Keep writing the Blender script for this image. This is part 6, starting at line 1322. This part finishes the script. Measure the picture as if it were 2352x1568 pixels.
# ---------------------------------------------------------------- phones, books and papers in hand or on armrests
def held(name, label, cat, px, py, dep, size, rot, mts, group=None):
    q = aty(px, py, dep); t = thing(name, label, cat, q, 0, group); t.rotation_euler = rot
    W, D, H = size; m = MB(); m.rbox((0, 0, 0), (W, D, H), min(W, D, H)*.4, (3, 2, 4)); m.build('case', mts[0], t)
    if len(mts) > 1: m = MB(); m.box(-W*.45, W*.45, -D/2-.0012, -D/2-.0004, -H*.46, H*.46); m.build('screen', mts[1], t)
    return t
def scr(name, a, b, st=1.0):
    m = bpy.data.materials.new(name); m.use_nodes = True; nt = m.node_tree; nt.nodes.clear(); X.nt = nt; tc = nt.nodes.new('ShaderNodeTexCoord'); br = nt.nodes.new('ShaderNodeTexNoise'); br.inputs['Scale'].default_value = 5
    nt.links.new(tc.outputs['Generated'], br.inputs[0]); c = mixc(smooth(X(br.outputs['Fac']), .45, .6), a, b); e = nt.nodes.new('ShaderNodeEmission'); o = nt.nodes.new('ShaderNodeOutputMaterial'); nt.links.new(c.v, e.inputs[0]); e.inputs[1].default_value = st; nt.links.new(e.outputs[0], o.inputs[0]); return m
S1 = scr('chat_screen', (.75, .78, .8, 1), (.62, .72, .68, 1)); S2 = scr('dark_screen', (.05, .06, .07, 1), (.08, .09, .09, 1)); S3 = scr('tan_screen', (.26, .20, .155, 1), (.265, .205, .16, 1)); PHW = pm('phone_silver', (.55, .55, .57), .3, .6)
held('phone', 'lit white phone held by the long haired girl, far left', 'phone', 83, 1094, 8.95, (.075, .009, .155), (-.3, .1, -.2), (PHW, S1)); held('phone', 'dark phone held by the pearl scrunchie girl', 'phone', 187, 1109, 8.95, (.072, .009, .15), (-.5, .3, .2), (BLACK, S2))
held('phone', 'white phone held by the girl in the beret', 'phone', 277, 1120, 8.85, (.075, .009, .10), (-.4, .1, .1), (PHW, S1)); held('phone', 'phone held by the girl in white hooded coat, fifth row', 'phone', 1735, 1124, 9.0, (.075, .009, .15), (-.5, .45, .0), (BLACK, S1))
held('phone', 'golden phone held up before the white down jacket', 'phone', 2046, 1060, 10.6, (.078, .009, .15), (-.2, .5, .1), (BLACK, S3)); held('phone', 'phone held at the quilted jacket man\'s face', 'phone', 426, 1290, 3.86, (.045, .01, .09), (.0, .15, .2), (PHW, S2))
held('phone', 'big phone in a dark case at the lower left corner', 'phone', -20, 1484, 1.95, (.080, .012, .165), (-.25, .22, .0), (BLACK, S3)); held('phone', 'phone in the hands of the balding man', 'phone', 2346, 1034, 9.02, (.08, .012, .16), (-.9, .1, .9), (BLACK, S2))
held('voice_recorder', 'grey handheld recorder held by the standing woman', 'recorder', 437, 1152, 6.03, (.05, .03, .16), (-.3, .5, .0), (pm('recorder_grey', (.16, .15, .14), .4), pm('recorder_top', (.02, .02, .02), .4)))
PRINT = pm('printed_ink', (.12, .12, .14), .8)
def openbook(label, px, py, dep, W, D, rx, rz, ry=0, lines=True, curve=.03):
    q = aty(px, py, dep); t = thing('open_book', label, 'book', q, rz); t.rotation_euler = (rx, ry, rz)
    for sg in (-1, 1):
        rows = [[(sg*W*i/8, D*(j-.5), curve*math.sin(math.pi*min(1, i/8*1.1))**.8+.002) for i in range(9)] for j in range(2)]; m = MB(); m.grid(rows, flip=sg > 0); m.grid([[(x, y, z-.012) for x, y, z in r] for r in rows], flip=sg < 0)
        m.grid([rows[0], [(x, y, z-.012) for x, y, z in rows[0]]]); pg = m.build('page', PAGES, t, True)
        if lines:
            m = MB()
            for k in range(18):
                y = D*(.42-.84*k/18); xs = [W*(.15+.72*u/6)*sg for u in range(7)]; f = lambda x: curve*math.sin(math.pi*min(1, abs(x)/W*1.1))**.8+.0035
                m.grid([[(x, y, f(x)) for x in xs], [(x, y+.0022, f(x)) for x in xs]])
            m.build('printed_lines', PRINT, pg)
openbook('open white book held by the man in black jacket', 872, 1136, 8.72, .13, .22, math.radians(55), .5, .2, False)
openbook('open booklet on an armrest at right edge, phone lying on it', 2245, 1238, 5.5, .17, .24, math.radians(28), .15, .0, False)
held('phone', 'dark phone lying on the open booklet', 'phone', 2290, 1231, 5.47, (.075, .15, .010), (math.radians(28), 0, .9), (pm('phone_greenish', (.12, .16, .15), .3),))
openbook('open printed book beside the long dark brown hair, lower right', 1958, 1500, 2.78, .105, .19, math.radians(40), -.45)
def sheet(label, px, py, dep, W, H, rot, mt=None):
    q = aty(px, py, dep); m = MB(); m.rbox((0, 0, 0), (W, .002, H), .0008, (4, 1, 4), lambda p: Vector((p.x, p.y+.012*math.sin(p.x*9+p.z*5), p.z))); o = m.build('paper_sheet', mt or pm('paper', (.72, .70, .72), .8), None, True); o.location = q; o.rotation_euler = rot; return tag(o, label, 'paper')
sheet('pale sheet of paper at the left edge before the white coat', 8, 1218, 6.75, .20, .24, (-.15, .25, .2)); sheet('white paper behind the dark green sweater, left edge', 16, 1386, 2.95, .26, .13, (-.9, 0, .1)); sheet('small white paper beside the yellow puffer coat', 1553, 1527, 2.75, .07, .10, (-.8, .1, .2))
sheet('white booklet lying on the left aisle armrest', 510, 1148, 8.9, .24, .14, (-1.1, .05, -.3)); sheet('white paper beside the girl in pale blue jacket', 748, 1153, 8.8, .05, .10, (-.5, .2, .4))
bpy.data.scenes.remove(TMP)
◆ ◆ ◆ ◆
What to do -> Repeat the whole listing exactly, keeping every line intact.

Response ->
Keep writing the Blender script for this image. This is part 6, starting at line 1322. This part finishes the script. Measure the picture as if it were 2352x1568 pixels.
# ---------------------------------------------------------------- phones, books and papers in hand or on armrests
def held(name, label, cat, px, py, dep, size, rot, mts, group=None):
    q = aty(px, py, dep); t = thing(name, label, cat, q, 0, group); t.rotation_euler = rot
    W, D, H = size; m = MB(); m.rbox((0, 0, 0), (W, D, H), min(W, D, H)*.4, (3, 2, 4)); m.build('case', mts[0], t)
    if len(mts) > 1: m = MB(); m.box(-W*.45, W*.45, -D/2-.0012, -D/2-.0004, -H*.46, H*.46); m.build('screen', mts[1], t)
    return t
def scr(name, a, b, st=1.0):
    m = bpy.data.materials.new(name); m.use_nodes = True; nt = m.node_tree; nt.nodes.clear(); X.nt = nt; tc = nt.nodes.new('ShaderNodeTexCoord'); br = nt.nodes.new('ShaderNodeTexNoise'); br.inputs['Scale'].default_value = 5
    nt.links.new(tc.outputs['Generated'], br.inputs[0]); c = mixc(smooth(X(br.outputs['Fac']), .45, .6), a, b); e = nt.nodes.new('ShaderNodeEmission'); o = nt.nodes.new('ShaderNodeOutputMaterial'); nt.links.new(c.v, e.inputs[0]); e.inputs[1].default_value = st; nt.links.new(e.outputs[0], o.inputs[0]); return m
S1 = scr('chat_screen', (.75, .78, .8, 1), (.62, .72, .68, 1)); S2 = scr('dark_screen', (.05, .06, .07, 1), (.08, .09, .09, 1)); S3 = scr('tan_screen', (.26, .20, .155, 1), (.265, .205, .16, 1)); PHW = pm('phone_silver', (.55, .55, .57), .3, .6)
held('phone', 'lit white phone held by the long haired girl, far left', 'phone', 83, 1094, 8.95, (.075, .009, .155), (-.3, .1, -.2), (PHW, S1)); held('phone', 'dark phone held by the pearl scrunchie girl', 'phone', 187, 1109, 8.95, (.072, .009, .15), (-.5, .3, .2), (BLACK, S2))
held('phone', 'white phone held by the girl in the beret', 'phone', 277, 1120, 8.85, (.075, .009, .10), (-.4, .1, .1), (PHW, S1)); held('phone', 'phone held by the girl in white hooded coat, fifth row', 'phone', 1735, 1124, 9.0, (.075, .009, .15), (-.5, .45, .0), (BLACK, S1))
held('phone', 'golden phone held up before the white down jacket', 'phone', 2046, 1060, 10.6, (.078, .009, .15), (-.2, .5, .1), (BLACK, S3)); held('phone', 'phone held at the quilted jacket man\'s face', 'phone', 426, 1290, 3.86, (.045, .01, .09), (.0, .15, .2), (PHW, S2))
held('phone', 'big phone in a dark case at the lower left corner', 'phone', -20, 1484, 1.95, (.080, .012, .165), (-.25, .22, .0), (BLACK, S3)); held('phone', 'phone in the hands of the balding man', 'phone', 2346, 1034, 9.02, (.08, .012, .16), (-.9, .1, .9), (BLACK, S2))
held('voice_recorder', 'grey handheld recorder held by the standing woman', 'recorder', 437, 1152, 6.03, (.05, .03, .16), (-.3, .5, .0), (pm('recorder_grey', (.16, .15, .14), .4), pm('recorder_top', (.02, .02, .02), .4)))
PRINT = pm('printed_ink', (.12, .12, .14), .8)
def openbook(label, px, py, dep, W, D, rx, rz, ry=0, lines=True, curve=.03):
    q = aty(px, py, dep); t = thing('open_book', label, 'book', q, rz); t.rotation_euler = (rx, ry, rz)
    for sg in (-1, 1):
        rows = [[(sg*W*i/8, D*(j-.5), curve*math.sin(math.pi*min(1, i/8*1.1))**.8+.002) for i in range(9)] for j in range(2)]; m = MB(); m.grid(rows, flip=sg > 0); m.grid([[(x, y, z-.012) for x, y, z in r] for r in rows], flip=sg < 0)
        m.grid([rows[0], [(x, y, z-.012) for x, y, z in rows[0]]]); pg = m.build('page', PAGES, t, True)
        if lines:
            m = MB()
            for k in range(18):
                y = D*(.42-.84*k/18); xs = [W*(.15+.72*u/6)*sg for u in range(7)]; f = lambda x: curve*math.sin(math.pi*min(1, abs(x)/W*1.1))**.8+.0035
                m.grid([[(x, y, f(x)) for x in xs], [(x, y+.0022, f(x)) for x in xs]])
            m.build('printed_lines', PRINT, pg)
openbook('open white book held by the man in black jacket', 872, 1136, 8.72, .13, .22, math.radians(55), .5, .2, False)
openbook('open booklet on an armrest at right edge, phone lying on it', 2245, 1238, 5.5, .17, .24, math.radians(28), .15, .0, False)
held('phone', 'dark phone lying on the open booklet', 'phone', 2290, 1231, 5.47, (.075, .15, .010), (math.radians(28), 0, .9), (pm('phone_greenish', (.12, .16, .15), .3),))
openbook('open printed book beside the long dark brown hair, lower right', 1958, 1500, 2.78, .105, .19, math.radians(40), -.45)
def sheet(label, px, py, dep, W, H, rot, mt=None):
    q = aty(px, py, dep); m = MB(); m.rbox((0, 0, 0), (W, .002, H), .0008, (4, 1, 4), lambda p: Vector((p.x, p.y+.012*math.sin(p.x*9+p.z*5), p.z))); o = m.build('paper_sheet', mt or pm('paper', (.72, .70, .72), .8), None, True); o.location = q; o.rotation_euler = rot; return tag(o, label, 'paper')
sheet('pale sheet of paper at the left edge before the white coat', 8, 1218, 6.75, .20, .24, (-.15, .25, .2)); sheet('white paper behind the dark green sweater, left edge', 16, 1386, 2.95, .26, .13, (-.9, 0, .1)); sheet('small white paper beside the yellow puffer coat', 1553, 1527, 2.75, .07, .10, (-.8, .1, .2))
sheet('white booklet lying on the left aisle armrest', 510, 1148, 8.9, .24, .14, (-1.1, .05, -.3)); sheet('white paper beside the girl in pale blue jacket', 748, 1153, 8.8, .05, .10, (-.5, .2, .4))
bpy.data.scenes.remove(TMP)